Image-Korrektur der Taliban
Der „Mobilfunk-Terror“ hat neben seinem günstigen Kosten-Nutzen-Verhältnis einen weiteren Vorteil für die Taliban: Im Unterschied zu Terroranschlägen werden keine Zivilisten gefährdet. Generell versuchen die Islamisten, die Exzesse ihrer Herrschaft in den 1990er Jahren zu korrigieren und sich ihren Landsleuten als gemäßigte Kraft zu empfehlen. Ende August etwa erklärte ihr Chef Mullah Omar, dass er alle Volksgruppen in die Regierung einbinden will, wenn er wieder an der Macht ist. Ein Taliban-Sprecher erklärte zudem, dass im Unterschied zu früher auch den Mädchen Schulbildung offen stehen würde.
Dass die Taliban nicht plötzlich zu Friedenstauben geworden sind, zeigen die jüngsten Anschläge auf das Botschaftsviertel in Kabul und die Ermordung Burhanuddin Rabbanis. Allerdings tragen auch diese Aktionen die Handschrift ihrer neuen Strategie. Den Krieg in die urbanen Zentren zu tragen, bringt den Taliban viele Vorteile. Hier können sie trotz ihrer geringeren Schlagkraft ausgewählte, prominente Ziele angreifen. Die ungeteilte nationale und internationale Aufmerksamkeit ist ihnen dabei gewiss. Die Möglichkeiten der Nato, in den Städten ihre Lufthoheit auszuspielen, sind aufgrund der Gefahren für Zivilisten hingegen eingeschränkt.
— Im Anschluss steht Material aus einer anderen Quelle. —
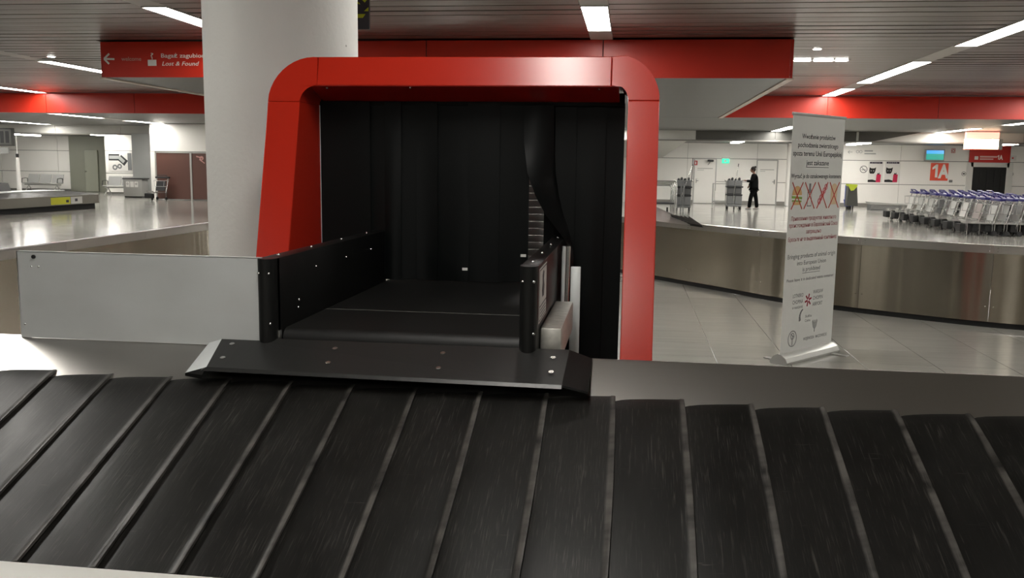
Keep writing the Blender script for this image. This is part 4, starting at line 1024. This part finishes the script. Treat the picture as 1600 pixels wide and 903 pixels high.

2014 scheint weit weg und vielleicht wird die Nato sogar noch länger bleiben. Doch irgendwann wird der Westen Afghanistan wieder sich selbst überlassen. Die Taliban haben längst begonnen, sich auf diesen Tag vorzubereiten. Zeitdruck haben sie im Unterschied zur Nato nicht.